Cna yuo raed tihs? Olny 55 plepoe out of 100 can.

i cdnuolt blveiee taht I cluod aulaclty uesdnatnrd waht I was rdanieg. The phaonmneal pweor of the hmuan mnid, aoccdrnig to a rscheearch at Cmabrigde Uinervtisy, it dseno’t mtaetr in waht oerdr the ltteres in a wrod are, the olny iproamtnt tihng is taht the frsit and lsat ltteer be in the rghit pclae. The rset can be a taotl mses and you can sitll raed it whotuit a pboerlm. Tihs is bcuseae the huamn mnid deos not raed ervey lteter by istlef, but the wrod as a wlohe. Azanmig huh? yaeh and I awlyas tghuhot slpeling was ipmorantt!

End of jumbled text

You know you have them…those friends that love to send you emails with anything they find interesting on the web. Well for the most part, many of these are forgettable, but every now and then something interesting slips through. I thought that was the case with this particular one.

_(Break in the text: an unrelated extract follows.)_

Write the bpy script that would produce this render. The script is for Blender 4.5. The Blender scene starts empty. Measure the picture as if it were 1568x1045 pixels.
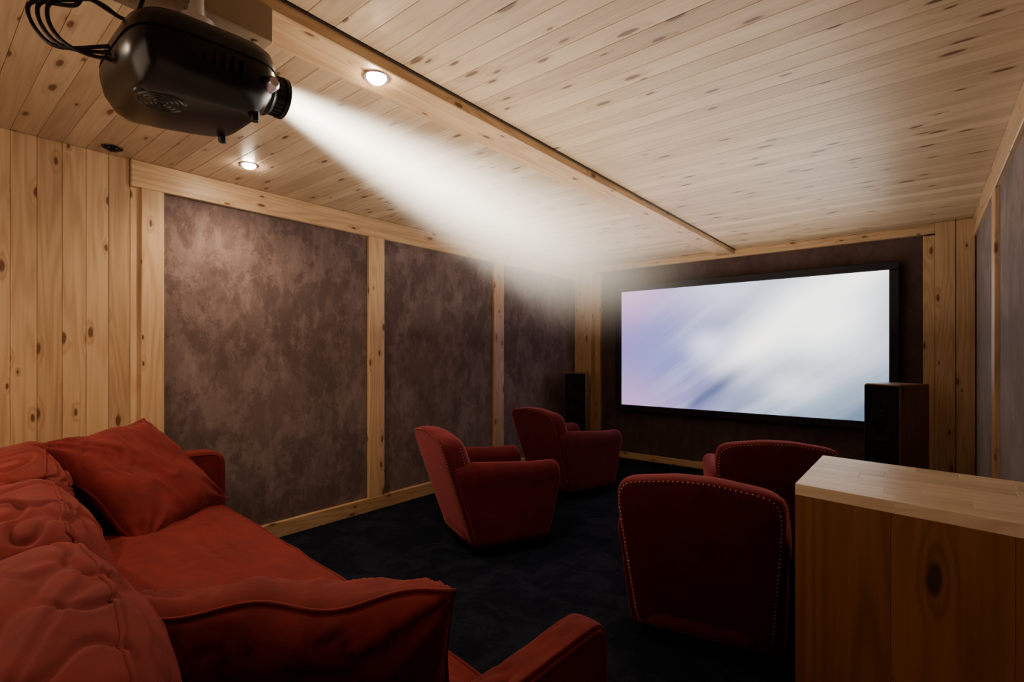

I became curious so I decided to research the origin of this. Apparently it’s old and has been around for a while. It took me some deep searching to find it’s apparently based on a Cambridge University study.

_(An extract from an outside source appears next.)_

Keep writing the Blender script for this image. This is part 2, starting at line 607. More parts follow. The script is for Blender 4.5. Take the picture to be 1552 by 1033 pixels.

According to a researcher at Cambridge University, it doesn’t matter in what order the letters in a word are, the only important thing is that the first and last letter be at the right place. The rest can be a total mess and you can still read it without problem. This is because the human mind does not read every letter by itself but the word as a whole.

My next stop where I go to verify the truth of anything took me┬áto Snopes and they list it as status “Undetermined” regarding the validity. I’ve never seen that before and found that equally interesting. In any case this is interesting and I thought it was worth sharing.

Oh and in case you were wondering. I read this quite easily which is what got me interested in researching it.